Con aplauso o sin él, Amis continuó escribiendo magníficos libros en este siglo, como las dos novelas que dedicó a la pesadilla estalinista o su revisión narrativa del nazismo. Cuando le preguntaban por qué seguir escribiendo sobre los campos de concentración de Hitler, hacía suya la respuesta del gran escritor alemán WG Sebald: «Ninguna persona seria puede pensar en otra cosa». Lo cual en buena medida es cierto, pues ha sido la sima moral de la humanidad hasta la fecha, junto con las atrocidades del comunismo.

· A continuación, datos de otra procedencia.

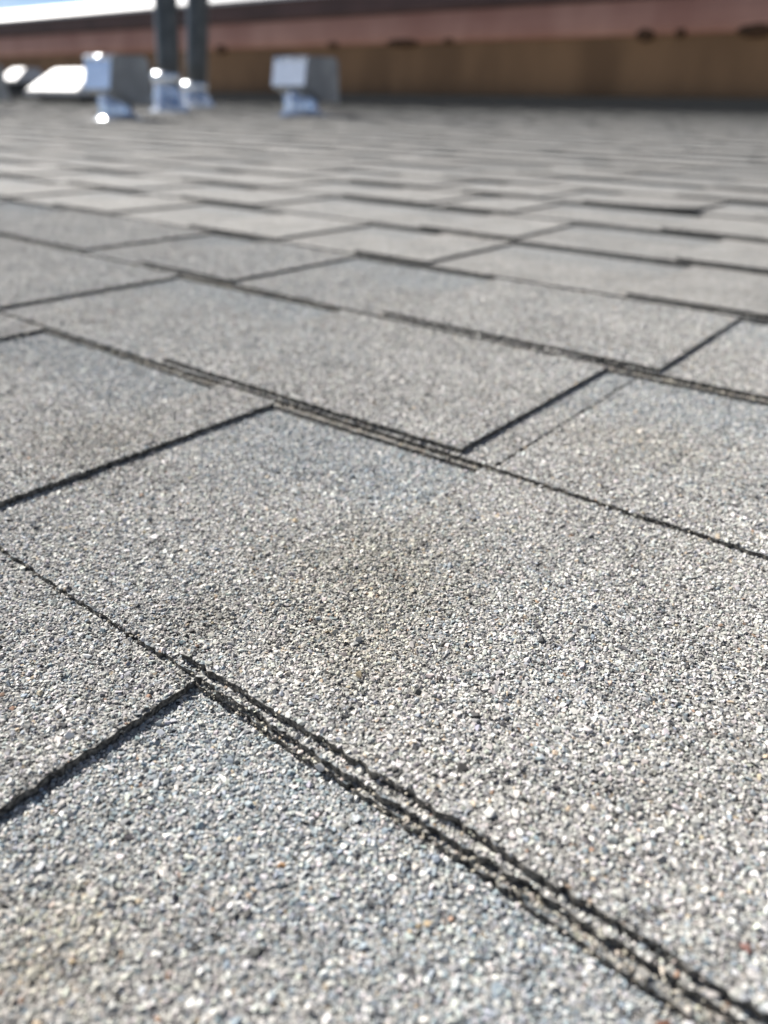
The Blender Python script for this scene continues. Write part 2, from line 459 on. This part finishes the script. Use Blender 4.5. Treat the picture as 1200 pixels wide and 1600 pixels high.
c = np.clip(c, .01, .85)
size = np.clip(r.lognormal(math.log(.00094), .33, N), .0005, .0025) * BIG
scl = np.stack([size * r.uniform(.85, 1.25, N), size * r.uniform(.7, 1.0, N), size * r.uniform(.45, .8, N)], 1)
scl[KIND == 3] *= .75
for (px, py, sz, col_) in ((655, 1432, 0.0018, (.40, .32, .21)), (640, 1440, .0016, (.38, .31, .21)), (668, 1425, .0018, (.36, .28, .18)), (1040, 1592, .0042, (.16, .08, .055)), (1028, 1597, .003, (.18, .10, .07)), (1165, 1500, .0026, (.17, .09, .075)),
        (845, 1008, .0027, (.06, .06, .06)), (540, 945, .0026, (.14, .14, .135)), (720, 1215, .0028, (.07, .065, .06)), (1003, 915, .0025, (.07, .075, .08)), (270, 1387, .0026, (.05, .05, .055)), (700, 880, .0020, (.09, .085, .08)), (435, 1337, .0022, (.42, .25, .13)), (500, 1190, .0028, (.42, .42, .41)), (130, 735, .0022, (.08, .08, .08)), (560, 1010, .0030, (.50, .47, .42)), (760, 1285, .003, (.55, .54, .50))):
    su, sv = ground(px, py)
    i = int(np.argmin((U - su) ** 2 + (V - sv) ** 2)); c[i] = col_; scl[i] = (sz, sz * .8, sz * .62); Z[i] += sz * .12
rot = np.stack([r.normal(0, .28, N), r.normal(0, .28, N), r.uniform(0, 6.283, N)], 1)
me = bpy.data.meshes.new("granules"); me.vertices.add(N)
P = np.stack([U, V, Z + scl[:, 2] * r.uniform(.05, .28, N)], 1)
me.vertices.foreach_set('co', P.astype(np.float32).ravel())
def attr(name, typ, data, field):
    a = me.attributes.new(name, typ, 'POINT'); a.data.foreach_set(field, np.ascontiguousarray(data, dtype=np.int32 if typ == 'INT' else np.float32).ravel())
attr('gcol', 'FLOAT_COLOR', np.concatenate([c, np.ones((N, 1))], 1), 'color')
attr('grough', 'FLOAT', np.where(r.random(N) < .006, .33, r.uniform(.55, .9, N)), 'value')
attr('gscl', 'FLOAT_VECTOR', scl, 'vector'); attr('grot', 'FLOAT_VECTOR', rot, 'vector')
NV = 14
attr('gidx', 'INT', r.integers(0, NV, N), 'value')
gran = link_obj("granules", me, roof); tag(gran, kind='stuff')
rocks = bpy.data.collections.new("granule_shapes")
rr = np.random.default_rng(11)
for i in range(NV):
    bm = bmesh.new()
    p = rr.normal(size=(10, 3)); p /= np.linalg.norm(p, axis=1)[:, None]; p *= rr.uniform(.42, .60, (10, 1))
    for q in p: bm.verts.new(q)
    res = bmesh.ops.convex_hull(bm, input=bm.verts)
    for v in [v for v in bm.verts if not v.link_faces]: bm.verts.remove(v)
    bmesh.ops.bevel(bm, geom=list(bm.edges), offset=.025, segments=1, affect='EDGES')
    bmesh.ops.recalc_face_normals(bm, faces=bm.faces)
    rm = bpy.data.meshes.new("granule_shape"); bm.to_mesh(rm); bm.free(); rm.materials.append(M_GRAN)
    rocks.objects.link(bpy.data.objects.new("granule_shape", rm))
ng = bpy.data.node_groups.new("scatter_granules", 'GeometryNodeTree')
ng.interface.new_socket("Geometry", in_out='INPUT', socket_type='NodeSocketGeometry')
ng.interface.new_socket("Geometry", in_out='OUTPUT', socket_type='NodeSocketGeometry')
gi = ng.nodes.new("NodeGroupInput"); go = ng.nodes.new("NodeGroupOutput")
iop = ng.nodes.new("GeometryNodeInstanceOnPoints"); ci = ng.nodes.new("GeometryNodeCollectionInfo")
ci.inputs['Collection'].default_value = rocks; ci.inputs['Separate Children'].default_value = True; ci.inputs['Reset Children'].default_value = True
iop.inputs['Pick Instance'].default_value = True
def na(nm, ty):
    x = ng.nodes.new("GeometryNodeInputNamedAttribute"); x.data_type = ty; x.inputs['Name'].default_value = nm
    return x.outputs['Attribute']
lk = ng.links.new
lk(gi.outputs[0], iop.inputs['Points']); lk(ci.outputs[0], iop.inputs['Instance'])
lk(na('gidx', 'INT'), iop.inputs['Instance Index']); lk(na('grot', 'FLOAT_VECTOR'), iop.inputs['Rotation']); lk(na('gscl', 'FLOAT_VECTOR'), iop.inputs['Scale'])
lk(iop.outputs[0], go.inputs[0])
md = gran.modifiers.new("scatter", 'NODES'); md.node_group = ng

# ---------------------------------------------------------------- the long wall above the roof
WV = 100 * H
def extrude(profile, u0, u1, name, material, parent, smooth=False, seg=1):
    """profile: list of (v, z) points, closed, swept along the courses"""
    bm = bmesh.new(); rows = []
    for s in range(seg + 1):
        u = u0 + (u1 - u0) * s / seg
        rows.append([bm.verts.new((u, v, z)) for v, z in profile])
    n = len(profile)
    for s in range(seg):
        for i in range(n):
            j = (i + 1) % n
            bm.faces.new((rows[s][i], rows[s][j], rows[s + 1][j], rows[s + 1][i]))
    bm.faces.new(rows[0]); bm.faces.new(list(reversed(rows[-1])))
    return bm_obj(name, bm, material, parent, smooth=smooth)
W0, W1 = RU0 + .5, RU1 - .5
wall = empty("upper_wall", (-12, WV, 0))
tag(wall, "long weathered wall with brown siding and faded red fascia behind the vents", "wall")
def wpart(*a, **k):
    o = extrude(*a, **k); o.location = Vector(o.location) - Vector(wall.location); return o
zb, zp, zd, zw = 6.5 * H, 9.85 * H, 12.5 * H, 14.9 * H
wpart([(WV, -.01), (WV, zb + .05), (WV + .3, zb + .05), (WV + .3, -.01)], W0, W1, "siding", M_BROWN, wall)
wpart([(WV - .03, zb - .02), (WV - .07, zb + .02), (WV - .085, zb + .10), (WV - .07, zb + .25), (WV - .03, zp), (WV + .25, zp), (WV + .25, zb + .052), (WV - .002, zb + .052), (WV - .002, zb - .02)], W0, W1, "fascia", M_PINK, wall)
wpart([(WV - .06, zp + .003), (WV - .12, zp + .06), (WV - .13, zd), (WV + .28, zd), (WV + .28, zp + .003)], W0, W1, "soffit_trim", M_DARK, wall)
wpart([(WV - .16, zd + .003), (WV - .16, zd + .05), (WV + .25, zw), (WV + .5, zw), (WV + .5, zd + .003)], W0, W1, "metal_coping", M_WHITE, wall)
for px, w, hh in ((630, 50, 14), (1005, 22, 22), (1180, 46, 22), (700, 16, 8), (1060, 12, 14), (345, 20, 14), (520, 18, 10)):
    t_ = 6.5 * H / H
    # spot on the wall under the fascia lip
    ray = np.array([px - 600., 72 - 800., F]); dv = ray @ VR; t2 = (WV - .06) / dv; uu = t2 * (ray @ UR); dep = t2 * F
    bm = bmesh.new(); rw = np.random.default_rng(px)
    bmesh.ops.create_icosphere(bm, subdivisions=2, radius=.5)
    for v in bm.verts: v.co = Vector((v.co.x * w * dep / F * 1.3, v.co.y * .09, v.co.z * hh * dep / F)) * float(rw.uniform(.8, 1.2))
    o = bm_obj("rot_patch", bm, M_STAIN, wall, smooth=True); o.location = Vector((uu, WV - .05, zb + .0)) - Vector(wall.location)

# ---------------------------------------------------------------- vents, pipes
def tube(bm, pts, radii, seg=28, cap=True):
    rows = []
    for p, R in zip(pts, radii):
        rows.append([bm.verts.new((p[0] + R * math.cos(2 * math.pi * i / seg), p[1] + R * math.sin(2 * math.pi * i / seg), p[2])) for i in range(seg)])
    for a, b_ in zip(rows, rows[1:]):
        for i in range(seg):
            j = (i + 1) % seg; bm.faces.new((a[i], a[j], b_[j], b_[i]))
    if cap: bm.faces.new(rows[-1]); bm.faces.new(list(reversed(rows[0])))

def plate(bm, u0, u1, v0, v1, z0, z1):
    bmesh.ops.create_cube(bm, size=1, matrix=Matrix.Translation(((u0 + u1) / 2, (v0 + v1) / 2, (z0 + z1) / 2)) @ Matrix.Diagonal((u1 - u0, v1 - v0, z1 - z0, 1)))

ROOFZ = .008
def bevel_all(bm, off, seg=2):
    bmesh.ops.bevel(bm, geom=[e for e in bm.edges if len(e.link_faces) == 2 and e.calc_face_angle(0) > .5], offset=off, segments=seg, affect='EDGES')

def hood_vent(u, v, wid, dep, zf0, zf1, zr0, label, neck_r, turn=0.):
    """gooseneck exhaust hood: round neck on a flashing plate, box hood opening down the roof"""
    root = empty("roof_vent", (u, v, ROOFZ)); tag(root, label, "roof vent", "box exhaust vents on the roof")
    root.rotation_euler = (0, 0, turn)
    bm = bmesh.new(); plate(bm, -wid * .72, wid * .72, -.09, dep * 1.15, -.006, .0)
    bevel_all(bm, .0015, 1)
    bm_obj("flashing", bm, M_FLASH, root)
    bm = bmesh.new(); tube(bm, [(0, neck_r * .95, neck_r * .42 * (1 - math.cos(a * math.pi / 16))) for a in range(9)] + [(0, neck_r * .95, zf0 + .02)], [neck_r * (1.42 - .42 * math.sin(a * math.pi / 16)) for a in range(9)] + [neck_r * .93])
    bm_obj("neck", bm, M_GALV, root, smooth=True)
    # hood: side profile in (v, z), extruded across
    prof = [(-.01, zf0), (.018, zf1 - .012), (.026, zf1), (dep - .02, zf1), (dep, zf1 - .02), (dep, zr0), (dep * .45, zr0 + .012), (dep * .2, zf0 * .8)]
    bm = bmesh.new(); A = [bm.verts.new((-wid / 2, a, z)) for a, z in prof]; B = [bm.verts.new((wid / 2, a, z)) for a, z in prof]
    n = len(prof)
    for i in range(n):
        j = (i + 1) % n
        bm.faces.new((A[i], A[j], B[j], B[i]))
    bm.faces.new(A); bm.faces.new(list(reversed(B)))
    bmesh.ops.recalc_face_normals(bm, faces=bm.faces)
    bevel_all(bm, .004, 2)
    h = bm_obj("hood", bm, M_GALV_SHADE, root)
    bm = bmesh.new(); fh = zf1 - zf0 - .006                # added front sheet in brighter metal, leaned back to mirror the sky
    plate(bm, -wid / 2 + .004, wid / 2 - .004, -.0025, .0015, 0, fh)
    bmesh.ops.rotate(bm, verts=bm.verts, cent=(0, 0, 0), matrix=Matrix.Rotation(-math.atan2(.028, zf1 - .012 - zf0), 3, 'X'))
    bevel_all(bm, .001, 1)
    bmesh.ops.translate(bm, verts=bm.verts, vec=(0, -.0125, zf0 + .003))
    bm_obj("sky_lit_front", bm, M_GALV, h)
    bm = bmesh.new(); bmesh.ops.create_cone(bm, cap_ends=True, segments=14, radius1=.010, radius2=.010, depth=wid - .006, matrix=Matrix.Translation((0, .017, zf1 - .010)) @ Matrix.Rotation(math.pi / 2, 4, 'Y'))  # round edge added and thickened to catch the sun's glint
    bm_obj("glint_edge", bm, M_GALV, h, smooth=True)
    for s in (-1, 1):
        bm = bmesh.new(); bmesh.ops.create_uvsphere(bm, u_segments=10, v_segments=6, radius=.006, matrix=Matrix.Translation((s * (wid / 2 + .001), dep - .035, zr0 + .03)) @ Matrix.Diagonal((.6, 1, 1, 1)))
        bm_obj("screw", bm, M_GALV, h, smooth=True)
    return root

def place(px, py): return ground(px, py)
u, v = place(455, 181)
hood_vent(u, v, .212, .25, .122, .247, .05, "galvanised box vent standing alone right of the two pipes", .088, .06)
u, v = place(163, 187)
hood_vent(u, v, .19, .195, .108, .232, .045, "galvanised box vent standing left of the two pipes in front of the white vent", .072)
u, v = place(-78, 176)
hood_vent(u, v, .22, .28, .11, .22, .05, "box vent cut off by the left edge of the photo", .08)

def stack_pipe(px, py, rad, label, lean=(0, 0), hgt=1.6, boot=.22):
    u, v = place(px, py)
    root = empty("vent_pipe", (u, v, ROOFZ)); tag(root, label, "pipe", "pair of tall vent pipes")
    bm = bmesh.new(); plate(bm, -rad * 2.1, rad * 2.1, -rad * 2.4, rad * 2.6, -.006, 0); bevel_all(bm, .0015, 1)
    fl = bm_obj("flashing", bm, M_FLASH, root)
    n = 8
    bm = bmesh.new(); tube(bm, [(lean[0] * z, lean[1] * z, z) for z in np.linspace(0, hgt, n)], [rad] * n)
    bm_obj("pipe", bm, M_PIPE, root, smooth=True)
    bm = bmesh.new(); tube(bm, [(0, 0, 0), (0, 0, .012), (0, 0, .03), (0, 0, boot * .75), (0, 0, boot)], [rad * 1.85, rad * 1.68, rad * 1.48, rad * 1.16, rad * 1.12])
    bm_obj("boot", bm, M_GALV, root, smooth=True)
    bm = bmesh.new(); tube(bm, [(0, 0, boot), (0, 0, boot + .012), (0, 0, boot + .034), (0, 0, boot + .05)], [rad * 1.14, rad * 1.28, rad * 1.26, rad * 1.03])
    bm_obj("storm_collar", bm, M_GALV, root, smooth=True)
    bm = bmesh.new(); tube(bm, [(lean[0] * z, lean[1] * z, z) for z in (hgt * .52, hgt * .522, hgt * .54, hgt * .542)], [rad, rad * 1.04, rad * 1.04, rad])
    bm_obj("joint_band", bm, M_PIPE, root, smooth=True)
    return root
stack_pipe(266, 175, .060, "taller looking grey vent pipe on the left of the pair, bright tapered boot", (.072, .056), 1.7, .14)
stack_pipe(307, 167, .071, "grey vent pipe on the right of the pair, dark boot with bright collar", (.11, .08), 1.9, .10)

def slant_vent(px, py, wid, dep, hgt, label, base=.05):
    u, v = place(px, py)
    root = empty("low_roof_vent", (u, v, ROOFZ)); tag(root, label, "roof vent")
    bm = bmesh.new(); plate(bm, -wid / 2 * 1.15, wid / 2 * 1.15, -.05, dep + .06, -.006, 0); bm_obj("flashing", bm, M_FLASH, root)
    bm = bmesh.new(); plate(bm, -wid * .40, wid * .40, dep * .12, dep * .88, 0, base); bm_obj("throat", bm, M_SHADE_IN, root)
    bm = bmesh.new(); plate(bm, -wid / 2, wid / 2, 0, dep, base, base + .035); bevel_all(bm, .006, 2); bm_obj("rim", bm, M_WBASE, root)
    bm = bmesh.new()
    lo = [bm.verts.new(p) for p in ((-wid * .49, .006, base + .035), (wid * .49, .006, base + .035), (wid * .49, dep - .006, base + .035), (-wid * .49, dep - .006, base + .035))]
    hi = [bm.verts.new(p) for p in ((-wid * .36, dep * .42, hgt), (wid * .36, dep * .42, hgt), (wid * .36, dep * .8, hgt), (-wid * .36, dep * .8, hgt))]
    bm.faces.new(hi)
    for i in range(4):
        j = (i + 1) % 4; bm.faces.new((lo[i], lo[j], hi[j], hi[i]))
    bm.faces.new(list(reversed(lo)))
    bmesh.ops.recalc_face_normals(bm, faces=bm.faces); bevel_all(bm, .012, 3)
    bm_obj("hood", bm, M_WHITE, root)
    return root
slant_vent(80, 160, .80, .62, .25, "white slant sided low vent partly hidden behind the left box vent")
slant_vent(14, 147, .55, .6, .36, "small white topped low vent far back at the left edge", .16)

A pesar de que fue uno de los raros escritores que pudo comprarse tres dachas con lo ingresado con sus textos, Martin Amis sabía que todo es una pompa de jabón a la espera de que el tiempo dicte su inmisericorde sentencia: «Según te haces viejo, ves que todas estas cosas, los premios, las críticas, los adelantos… todo es negocio. Lo que realmente importa empieza el día en que se publica tu obituario. La verdad se revelará 50 años más tarde según tus libros se sigan leyendo o no».
Hoy en España contamos con unos excelentes autores de bestsellers, de gran tirón comercial, y también con una buena clase media de literatura «seria». Pero cunde la sensación de que en el tiempo presente no existe ningún literato español capaz de superar la prueba del algodón de los 50 años futuros, porque impera lo banal y se escribe mucho de segunda mano, sobre mundos no vividos. Falta la aspiración artística de tomarle el pulso al tiempo presente y de hacerlo, además, sin orejeras ideológicas. Y así resulta difícil que la literatura cumpla su función última, que es convertirse en «una forma de conocimiento sapiencial», como rezongaba el orondo erudito y muy valiente crítico Harold Bloom.
O dicho de otro modo: cada vez que llego a Atocha y veo que la han bautizado como Estación Almudena Grandes no puedo evitar que se me escape una sonrisilla a lo Martin Amis. Léase sardónica.